Hazırlamakta olduğunuz acil eylem planlarının arasında ilköğretim eylem planına da yer vermeniz gerektiğini ve bu planın çocuklarımızın (maalesef) aile içinde alamadıkları toplum bilinci eğitiminin okulda devlet tarafından hazırlanacak müfredat çerçevesinde nasıl verileceğini içermesi gerektiğini düşünüyorum. Orta ve yüksek öğrenimde bilim, teknoloji mesleki bilgiler, yabancı dillerle donatılacak gençlerin bunlardan daha önemli bir donanıma ihtiyacı var. Bu da toplum içinde yaşamayı, çevresindeki insanların hak ve hukuklarına saygılı, düşünceli bireyler olmaları. Bu donanım olmadığında şu anda olduğu gibi nobran, fırsatçı, saygısız, bencil insanlardan oluşan bir toplum olmaktan kurtulamayacağız. Trafikte başkasının önüne geçmeyi marifet sayan sade vatandaştan, devletin acil durumlar için verdiği çakarı aracına takarak sabah trafiğinde bu imtiyaza sahip olmayan vatandaşların önüne geçmeyi kendine hak gören memurdan, kendini yolların tek sahibi sayan ahlaksız taksiciden, fiziksel gücü yettiği için sabahtan akşama kadar hastalarla uğraşmaktan bitap düşmüş doktoru döven vidansızdan meydana gelen toplumda kim yaşamak ister ki? Bu ülkenin yetiştirdiği değerler sadece kötü yönetilen ekonomiden kaçmıyorlar.

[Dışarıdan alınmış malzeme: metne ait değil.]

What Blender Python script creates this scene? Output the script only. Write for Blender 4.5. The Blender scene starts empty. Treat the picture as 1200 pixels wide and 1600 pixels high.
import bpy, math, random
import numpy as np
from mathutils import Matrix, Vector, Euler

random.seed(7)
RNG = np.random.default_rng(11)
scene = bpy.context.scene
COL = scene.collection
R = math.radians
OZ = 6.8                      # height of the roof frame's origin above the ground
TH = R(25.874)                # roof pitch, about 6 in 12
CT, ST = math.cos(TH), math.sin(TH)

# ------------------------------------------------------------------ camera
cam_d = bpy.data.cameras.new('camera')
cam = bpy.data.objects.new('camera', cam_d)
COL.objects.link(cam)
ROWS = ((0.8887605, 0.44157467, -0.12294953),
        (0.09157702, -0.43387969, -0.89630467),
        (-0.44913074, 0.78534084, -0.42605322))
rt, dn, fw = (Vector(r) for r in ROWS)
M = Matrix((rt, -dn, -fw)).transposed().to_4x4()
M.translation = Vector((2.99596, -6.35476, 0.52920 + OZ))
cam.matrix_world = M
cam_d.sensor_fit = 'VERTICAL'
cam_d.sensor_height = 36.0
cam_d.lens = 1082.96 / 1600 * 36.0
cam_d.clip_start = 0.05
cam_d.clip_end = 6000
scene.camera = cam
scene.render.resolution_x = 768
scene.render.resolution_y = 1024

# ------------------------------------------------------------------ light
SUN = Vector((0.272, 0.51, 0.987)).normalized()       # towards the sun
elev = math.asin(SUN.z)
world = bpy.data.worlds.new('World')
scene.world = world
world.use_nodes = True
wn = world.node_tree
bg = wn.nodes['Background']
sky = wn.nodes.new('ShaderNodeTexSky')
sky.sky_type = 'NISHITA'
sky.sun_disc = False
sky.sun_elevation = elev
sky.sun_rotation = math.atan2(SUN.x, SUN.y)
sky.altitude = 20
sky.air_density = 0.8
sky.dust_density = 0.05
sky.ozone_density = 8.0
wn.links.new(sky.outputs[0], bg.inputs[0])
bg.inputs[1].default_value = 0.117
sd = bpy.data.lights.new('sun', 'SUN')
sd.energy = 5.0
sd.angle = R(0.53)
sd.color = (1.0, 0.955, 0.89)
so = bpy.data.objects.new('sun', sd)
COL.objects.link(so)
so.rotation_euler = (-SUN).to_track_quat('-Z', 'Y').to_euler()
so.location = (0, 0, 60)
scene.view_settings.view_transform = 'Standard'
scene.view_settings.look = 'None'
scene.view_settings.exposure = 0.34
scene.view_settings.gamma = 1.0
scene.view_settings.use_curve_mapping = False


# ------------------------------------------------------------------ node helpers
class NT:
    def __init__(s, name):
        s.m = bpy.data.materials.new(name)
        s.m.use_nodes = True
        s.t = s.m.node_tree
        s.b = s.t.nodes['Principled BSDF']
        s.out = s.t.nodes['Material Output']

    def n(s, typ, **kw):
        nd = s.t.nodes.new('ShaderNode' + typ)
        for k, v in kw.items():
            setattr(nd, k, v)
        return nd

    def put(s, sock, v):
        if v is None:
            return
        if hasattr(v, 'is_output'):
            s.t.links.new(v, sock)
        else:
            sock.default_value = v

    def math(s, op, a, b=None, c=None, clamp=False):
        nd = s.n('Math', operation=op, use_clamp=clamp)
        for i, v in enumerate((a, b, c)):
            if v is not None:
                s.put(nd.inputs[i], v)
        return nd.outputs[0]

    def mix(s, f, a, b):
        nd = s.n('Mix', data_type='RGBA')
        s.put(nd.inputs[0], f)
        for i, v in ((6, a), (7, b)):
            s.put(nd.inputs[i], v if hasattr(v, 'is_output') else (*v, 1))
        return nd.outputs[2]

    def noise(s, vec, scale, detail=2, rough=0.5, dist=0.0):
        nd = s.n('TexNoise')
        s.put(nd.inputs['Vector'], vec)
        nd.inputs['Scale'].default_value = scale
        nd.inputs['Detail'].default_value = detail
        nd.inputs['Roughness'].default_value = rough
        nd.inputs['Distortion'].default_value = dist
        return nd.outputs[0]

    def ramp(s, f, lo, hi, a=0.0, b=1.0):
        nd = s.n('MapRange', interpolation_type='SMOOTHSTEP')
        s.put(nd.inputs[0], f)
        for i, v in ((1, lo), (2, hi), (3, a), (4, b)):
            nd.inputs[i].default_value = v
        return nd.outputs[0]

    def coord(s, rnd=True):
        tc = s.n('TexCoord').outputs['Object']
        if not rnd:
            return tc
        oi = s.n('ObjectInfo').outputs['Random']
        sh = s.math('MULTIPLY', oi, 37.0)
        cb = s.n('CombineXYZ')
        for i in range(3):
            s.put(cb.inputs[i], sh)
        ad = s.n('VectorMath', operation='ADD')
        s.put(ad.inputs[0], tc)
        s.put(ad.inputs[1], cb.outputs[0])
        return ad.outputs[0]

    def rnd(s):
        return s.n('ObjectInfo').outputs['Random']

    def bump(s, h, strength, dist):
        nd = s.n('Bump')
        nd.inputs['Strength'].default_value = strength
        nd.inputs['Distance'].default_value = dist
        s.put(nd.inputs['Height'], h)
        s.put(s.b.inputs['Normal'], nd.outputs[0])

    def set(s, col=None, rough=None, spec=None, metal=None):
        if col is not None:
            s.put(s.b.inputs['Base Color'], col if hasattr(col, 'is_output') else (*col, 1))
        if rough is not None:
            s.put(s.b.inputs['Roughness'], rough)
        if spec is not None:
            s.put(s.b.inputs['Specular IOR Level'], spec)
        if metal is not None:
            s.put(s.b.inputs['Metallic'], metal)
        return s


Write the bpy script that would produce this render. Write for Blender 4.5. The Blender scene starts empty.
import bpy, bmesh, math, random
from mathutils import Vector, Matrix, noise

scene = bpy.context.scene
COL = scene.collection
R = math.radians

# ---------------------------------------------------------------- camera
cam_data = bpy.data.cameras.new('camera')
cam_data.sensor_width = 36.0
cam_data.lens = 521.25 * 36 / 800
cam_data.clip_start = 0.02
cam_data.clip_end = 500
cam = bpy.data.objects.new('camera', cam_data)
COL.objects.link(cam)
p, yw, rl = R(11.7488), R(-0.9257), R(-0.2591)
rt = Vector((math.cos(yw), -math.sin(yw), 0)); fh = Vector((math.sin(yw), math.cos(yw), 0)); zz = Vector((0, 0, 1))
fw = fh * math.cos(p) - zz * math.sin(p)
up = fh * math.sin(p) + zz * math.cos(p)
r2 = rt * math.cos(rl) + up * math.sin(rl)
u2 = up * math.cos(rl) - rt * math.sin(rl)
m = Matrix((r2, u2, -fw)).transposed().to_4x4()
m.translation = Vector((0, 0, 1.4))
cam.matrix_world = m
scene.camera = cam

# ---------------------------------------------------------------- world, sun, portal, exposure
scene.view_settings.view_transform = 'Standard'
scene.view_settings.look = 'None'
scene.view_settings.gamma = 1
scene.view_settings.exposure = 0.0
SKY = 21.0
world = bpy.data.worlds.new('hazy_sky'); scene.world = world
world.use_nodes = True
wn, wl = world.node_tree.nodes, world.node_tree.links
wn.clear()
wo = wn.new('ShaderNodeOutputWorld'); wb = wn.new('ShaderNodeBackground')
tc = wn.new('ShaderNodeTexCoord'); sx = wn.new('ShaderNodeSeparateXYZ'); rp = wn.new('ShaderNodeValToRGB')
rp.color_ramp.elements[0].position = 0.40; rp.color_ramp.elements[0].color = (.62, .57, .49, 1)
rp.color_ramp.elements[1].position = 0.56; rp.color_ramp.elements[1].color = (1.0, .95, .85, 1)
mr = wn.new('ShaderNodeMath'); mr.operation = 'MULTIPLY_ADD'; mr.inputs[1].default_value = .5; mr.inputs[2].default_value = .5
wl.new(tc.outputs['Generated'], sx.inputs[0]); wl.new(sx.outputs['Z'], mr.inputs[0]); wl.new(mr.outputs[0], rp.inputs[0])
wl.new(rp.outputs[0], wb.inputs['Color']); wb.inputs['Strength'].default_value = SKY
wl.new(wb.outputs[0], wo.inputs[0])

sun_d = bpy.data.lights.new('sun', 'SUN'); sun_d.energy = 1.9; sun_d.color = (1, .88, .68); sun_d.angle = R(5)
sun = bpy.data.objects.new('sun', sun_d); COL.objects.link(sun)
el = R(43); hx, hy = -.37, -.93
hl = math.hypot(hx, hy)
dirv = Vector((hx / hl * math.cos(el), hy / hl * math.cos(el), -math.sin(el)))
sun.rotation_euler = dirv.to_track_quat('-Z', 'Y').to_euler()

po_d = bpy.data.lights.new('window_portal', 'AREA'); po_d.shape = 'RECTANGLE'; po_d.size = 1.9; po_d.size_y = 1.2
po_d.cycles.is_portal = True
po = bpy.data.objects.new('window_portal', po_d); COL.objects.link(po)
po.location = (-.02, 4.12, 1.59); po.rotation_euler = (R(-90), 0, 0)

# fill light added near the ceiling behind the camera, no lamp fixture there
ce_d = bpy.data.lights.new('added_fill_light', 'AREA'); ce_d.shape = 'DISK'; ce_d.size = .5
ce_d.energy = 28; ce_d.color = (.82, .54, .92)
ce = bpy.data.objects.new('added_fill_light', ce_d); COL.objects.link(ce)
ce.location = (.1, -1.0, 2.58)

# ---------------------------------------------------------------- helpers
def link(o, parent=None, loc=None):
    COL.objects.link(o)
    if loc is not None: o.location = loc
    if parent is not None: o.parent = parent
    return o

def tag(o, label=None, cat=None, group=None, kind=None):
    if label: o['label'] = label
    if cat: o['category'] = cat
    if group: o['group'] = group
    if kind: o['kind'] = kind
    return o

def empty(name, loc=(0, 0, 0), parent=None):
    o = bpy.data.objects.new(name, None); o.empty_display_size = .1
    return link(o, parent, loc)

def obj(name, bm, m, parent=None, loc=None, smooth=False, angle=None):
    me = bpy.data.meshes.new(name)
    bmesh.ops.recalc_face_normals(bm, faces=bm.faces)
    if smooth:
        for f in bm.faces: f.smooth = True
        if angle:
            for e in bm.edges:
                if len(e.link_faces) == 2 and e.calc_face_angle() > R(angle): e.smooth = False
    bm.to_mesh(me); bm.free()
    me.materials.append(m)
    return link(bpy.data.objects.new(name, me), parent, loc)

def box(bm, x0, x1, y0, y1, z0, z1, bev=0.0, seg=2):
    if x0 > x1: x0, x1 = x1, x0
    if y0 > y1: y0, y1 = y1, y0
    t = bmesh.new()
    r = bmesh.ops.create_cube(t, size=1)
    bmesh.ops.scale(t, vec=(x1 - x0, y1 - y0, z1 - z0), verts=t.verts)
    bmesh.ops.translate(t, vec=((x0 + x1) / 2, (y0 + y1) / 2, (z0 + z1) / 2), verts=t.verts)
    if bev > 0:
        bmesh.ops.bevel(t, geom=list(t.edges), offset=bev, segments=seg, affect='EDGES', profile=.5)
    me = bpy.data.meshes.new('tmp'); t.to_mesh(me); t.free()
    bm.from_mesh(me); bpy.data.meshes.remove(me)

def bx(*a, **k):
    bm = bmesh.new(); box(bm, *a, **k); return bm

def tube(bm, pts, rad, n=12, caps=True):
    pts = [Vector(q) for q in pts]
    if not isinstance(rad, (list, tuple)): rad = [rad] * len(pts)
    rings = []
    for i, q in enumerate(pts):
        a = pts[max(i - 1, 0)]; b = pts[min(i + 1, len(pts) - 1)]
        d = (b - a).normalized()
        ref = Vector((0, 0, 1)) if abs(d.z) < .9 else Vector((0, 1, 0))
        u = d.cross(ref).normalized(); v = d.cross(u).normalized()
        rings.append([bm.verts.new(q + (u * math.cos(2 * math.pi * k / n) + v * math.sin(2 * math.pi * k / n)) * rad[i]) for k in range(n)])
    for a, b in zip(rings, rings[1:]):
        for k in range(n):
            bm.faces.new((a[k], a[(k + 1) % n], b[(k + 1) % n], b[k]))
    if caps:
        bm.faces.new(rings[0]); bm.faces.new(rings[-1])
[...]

Bu değerler aynı zamanda içinde hiç de azımsanmayacak sayıda saygısız, kaba, ahlaksız ve kural tanımaz insanların bulunduğu toplumdan da kaçıyorlar. Yaşanabilir bir ülke olmak istiyorsak çocuklara matematik, fen, tarih ve sair öğretmeden önce diğer insanlara ve çevreye saygılı, ahlaklı, hak hukuk nedir bilen ve uyan birey ve vatandaş olmayı öğretmeliyiz. Dahası 1 sene boyunca başka bir ders vermeden sadece bunu öğretmeliyiz. Aksi takdirde halkını ve ülkesini sevmeyen insanlardan oluşmuş toplum olmaya devam edeceğiz.